§ **Material**:
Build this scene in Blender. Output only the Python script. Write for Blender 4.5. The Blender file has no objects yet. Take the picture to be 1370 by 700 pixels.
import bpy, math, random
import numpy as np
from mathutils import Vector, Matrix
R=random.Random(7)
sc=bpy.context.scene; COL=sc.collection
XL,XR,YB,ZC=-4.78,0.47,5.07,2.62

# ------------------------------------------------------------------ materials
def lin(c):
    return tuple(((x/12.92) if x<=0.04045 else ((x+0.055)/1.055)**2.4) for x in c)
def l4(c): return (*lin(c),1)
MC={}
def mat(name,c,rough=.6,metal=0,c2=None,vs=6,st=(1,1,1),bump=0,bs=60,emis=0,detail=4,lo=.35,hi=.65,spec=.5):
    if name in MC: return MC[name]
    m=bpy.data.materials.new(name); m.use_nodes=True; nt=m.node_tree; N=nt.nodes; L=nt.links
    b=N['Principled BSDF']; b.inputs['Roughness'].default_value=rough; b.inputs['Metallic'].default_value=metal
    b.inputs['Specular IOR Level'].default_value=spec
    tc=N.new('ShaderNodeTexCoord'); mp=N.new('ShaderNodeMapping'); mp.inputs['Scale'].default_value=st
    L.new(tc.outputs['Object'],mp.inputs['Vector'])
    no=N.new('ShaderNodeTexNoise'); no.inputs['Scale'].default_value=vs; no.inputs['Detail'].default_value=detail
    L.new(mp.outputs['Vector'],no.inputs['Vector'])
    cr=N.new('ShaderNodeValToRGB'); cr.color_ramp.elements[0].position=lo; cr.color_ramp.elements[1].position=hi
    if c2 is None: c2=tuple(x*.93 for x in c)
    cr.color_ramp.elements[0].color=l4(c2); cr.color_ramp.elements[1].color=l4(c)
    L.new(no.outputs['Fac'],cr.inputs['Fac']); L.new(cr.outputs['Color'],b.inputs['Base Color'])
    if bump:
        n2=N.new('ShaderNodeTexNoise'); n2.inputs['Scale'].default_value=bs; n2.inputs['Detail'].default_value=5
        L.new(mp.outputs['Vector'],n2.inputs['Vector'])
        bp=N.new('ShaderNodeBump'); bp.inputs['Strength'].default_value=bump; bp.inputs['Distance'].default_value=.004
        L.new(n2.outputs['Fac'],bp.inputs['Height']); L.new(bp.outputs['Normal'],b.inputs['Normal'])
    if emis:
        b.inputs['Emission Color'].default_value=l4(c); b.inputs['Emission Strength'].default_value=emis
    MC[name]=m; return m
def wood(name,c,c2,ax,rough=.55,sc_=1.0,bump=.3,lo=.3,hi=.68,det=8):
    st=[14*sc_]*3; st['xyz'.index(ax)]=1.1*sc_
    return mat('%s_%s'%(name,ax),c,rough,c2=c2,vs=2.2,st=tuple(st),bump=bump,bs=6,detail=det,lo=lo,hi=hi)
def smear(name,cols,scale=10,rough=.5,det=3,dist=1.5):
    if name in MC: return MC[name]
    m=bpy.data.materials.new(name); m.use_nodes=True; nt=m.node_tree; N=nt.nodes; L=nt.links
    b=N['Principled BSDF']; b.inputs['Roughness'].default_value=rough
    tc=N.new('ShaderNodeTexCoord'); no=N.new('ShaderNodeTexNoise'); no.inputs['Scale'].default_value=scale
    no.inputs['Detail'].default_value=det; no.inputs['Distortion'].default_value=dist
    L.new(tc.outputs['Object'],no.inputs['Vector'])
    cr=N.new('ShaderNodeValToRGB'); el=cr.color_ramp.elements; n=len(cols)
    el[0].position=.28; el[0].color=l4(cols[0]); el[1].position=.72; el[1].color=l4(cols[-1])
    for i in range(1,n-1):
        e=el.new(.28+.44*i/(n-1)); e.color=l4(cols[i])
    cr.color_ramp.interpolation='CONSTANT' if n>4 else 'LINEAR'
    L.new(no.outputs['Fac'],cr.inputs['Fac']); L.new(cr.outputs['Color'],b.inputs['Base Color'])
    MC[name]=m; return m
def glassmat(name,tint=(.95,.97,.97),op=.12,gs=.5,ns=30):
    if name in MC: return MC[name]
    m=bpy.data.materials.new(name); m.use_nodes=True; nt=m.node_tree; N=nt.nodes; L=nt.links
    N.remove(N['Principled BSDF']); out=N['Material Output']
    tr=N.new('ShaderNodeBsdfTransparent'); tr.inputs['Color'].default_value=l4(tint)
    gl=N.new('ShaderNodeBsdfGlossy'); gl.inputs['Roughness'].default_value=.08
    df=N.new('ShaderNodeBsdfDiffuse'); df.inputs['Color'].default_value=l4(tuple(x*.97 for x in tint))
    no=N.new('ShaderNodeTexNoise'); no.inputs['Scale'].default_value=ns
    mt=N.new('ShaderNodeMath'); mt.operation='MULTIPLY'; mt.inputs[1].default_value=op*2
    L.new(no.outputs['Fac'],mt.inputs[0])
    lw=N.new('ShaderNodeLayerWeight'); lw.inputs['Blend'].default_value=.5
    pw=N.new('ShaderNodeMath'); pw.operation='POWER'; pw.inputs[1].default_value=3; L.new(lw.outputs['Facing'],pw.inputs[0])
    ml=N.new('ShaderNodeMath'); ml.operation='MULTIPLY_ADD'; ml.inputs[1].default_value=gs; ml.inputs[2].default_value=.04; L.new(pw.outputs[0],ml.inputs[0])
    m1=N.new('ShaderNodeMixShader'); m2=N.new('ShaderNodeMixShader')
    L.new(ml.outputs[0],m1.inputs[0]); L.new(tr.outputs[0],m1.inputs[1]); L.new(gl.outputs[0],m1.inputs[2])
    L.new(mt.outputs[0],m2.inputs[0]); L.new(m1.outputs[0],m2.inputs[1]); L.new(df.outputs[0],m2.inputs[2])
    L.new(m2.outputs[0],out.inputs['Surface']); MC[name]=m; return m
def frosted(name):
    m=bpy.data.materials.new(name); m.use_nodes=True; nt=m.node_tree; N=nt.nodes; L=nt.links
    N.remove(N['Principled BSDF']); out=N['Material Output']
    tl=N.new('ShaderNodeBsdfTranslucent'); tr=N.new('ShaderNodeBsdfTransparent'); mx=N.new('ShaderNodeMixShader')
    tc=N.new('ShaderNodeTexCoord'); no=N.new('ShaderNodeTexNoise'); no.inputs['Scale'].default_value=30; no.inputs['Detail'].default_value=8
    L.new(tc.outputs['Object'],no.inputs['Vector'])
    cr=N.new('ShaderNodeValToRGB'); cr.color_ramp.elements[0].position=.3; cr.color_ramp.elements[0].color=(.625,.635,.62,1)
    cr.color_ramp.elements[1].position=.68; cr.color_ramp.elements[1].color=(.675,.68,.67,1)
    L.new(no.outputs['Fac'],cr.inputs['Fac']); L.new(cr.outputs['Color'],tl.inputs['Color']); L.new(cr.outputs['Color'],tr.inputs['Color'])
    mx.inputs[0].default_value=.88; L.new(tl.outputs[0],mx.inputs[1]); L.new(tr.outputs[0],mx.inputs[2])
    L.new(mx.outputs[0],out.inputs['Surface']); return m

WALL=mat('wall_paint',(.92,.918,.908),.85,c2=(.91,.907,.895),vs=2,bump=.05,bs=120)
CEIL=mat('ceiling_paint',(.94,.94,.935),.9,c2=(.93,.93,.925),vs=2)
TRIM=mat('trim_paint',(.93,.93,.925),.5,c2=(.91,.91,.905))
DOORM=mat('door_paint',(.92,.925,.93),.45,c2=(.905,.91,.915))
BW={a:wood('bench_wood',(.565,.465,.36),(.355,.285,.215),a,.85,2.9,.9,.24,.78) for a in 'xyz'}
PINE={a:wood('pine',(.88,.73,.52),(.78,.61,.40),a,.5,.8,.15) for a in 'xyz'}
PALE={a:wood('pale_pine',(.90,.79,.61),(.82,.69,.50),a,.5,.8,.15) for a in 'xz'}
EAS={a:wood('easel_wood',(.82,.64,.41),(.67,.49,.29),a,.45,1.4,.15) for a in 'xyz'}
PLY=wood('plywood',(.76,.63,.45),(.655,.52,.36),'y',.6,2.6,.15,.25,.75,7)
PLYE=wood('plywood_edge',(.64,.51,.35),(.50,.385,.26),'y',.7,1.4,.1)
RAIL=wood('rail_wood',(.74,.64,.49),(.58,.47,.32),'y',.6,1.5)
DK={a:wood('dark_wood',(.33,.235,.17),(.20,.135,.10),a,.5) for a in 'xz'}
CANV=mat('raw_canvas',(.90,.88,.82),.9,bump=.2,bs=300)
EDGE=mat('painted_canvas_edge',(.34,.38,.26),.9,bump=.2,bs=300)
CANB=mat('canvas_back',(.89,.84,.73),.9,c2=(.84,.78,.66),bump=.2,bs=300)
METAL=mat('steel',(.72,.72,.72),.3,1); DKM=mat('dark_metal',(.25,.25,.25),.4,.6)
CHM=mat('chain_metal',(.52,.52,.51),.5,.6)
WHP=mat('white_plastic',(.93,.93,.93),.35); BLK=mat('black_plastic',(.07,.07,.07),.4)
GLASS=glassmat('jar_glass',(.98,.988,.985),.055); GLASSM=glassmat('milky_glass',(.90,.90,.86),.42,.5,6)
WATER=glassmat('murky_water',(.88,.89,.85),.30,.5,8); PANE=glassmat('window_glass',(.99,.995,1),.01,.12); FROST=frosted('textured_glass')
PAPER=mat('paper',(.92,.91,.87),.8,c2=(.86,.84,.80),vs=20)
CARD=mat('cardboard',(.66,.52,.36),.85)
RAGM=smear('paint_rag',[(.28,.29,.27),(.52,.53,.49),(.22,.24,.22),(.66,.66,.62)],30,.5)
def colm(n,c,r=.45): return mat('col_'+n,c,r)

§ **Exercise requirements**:
Starting at the first line of the data above, please restate word for word every line up to and including the one that holds "XL,XR,YB,ZC=-4.78,0.47,5.07,2.62", and add nothing else.

§ **Written reply**:
Build this scene in Blender. Output only the Python script. Write for Blender 4.5. The Blender file has no objects yet. Take the picture to be 1370 by 700 pixels.
import bpy, math, random
import numpy as np
from mathutils import Vector, Matrix
R=random.Random(7)
sc=bpy.context.scene; COL=sc.collection
XL,XR,YB,ZC=-4.78,0.47,5.07,2.62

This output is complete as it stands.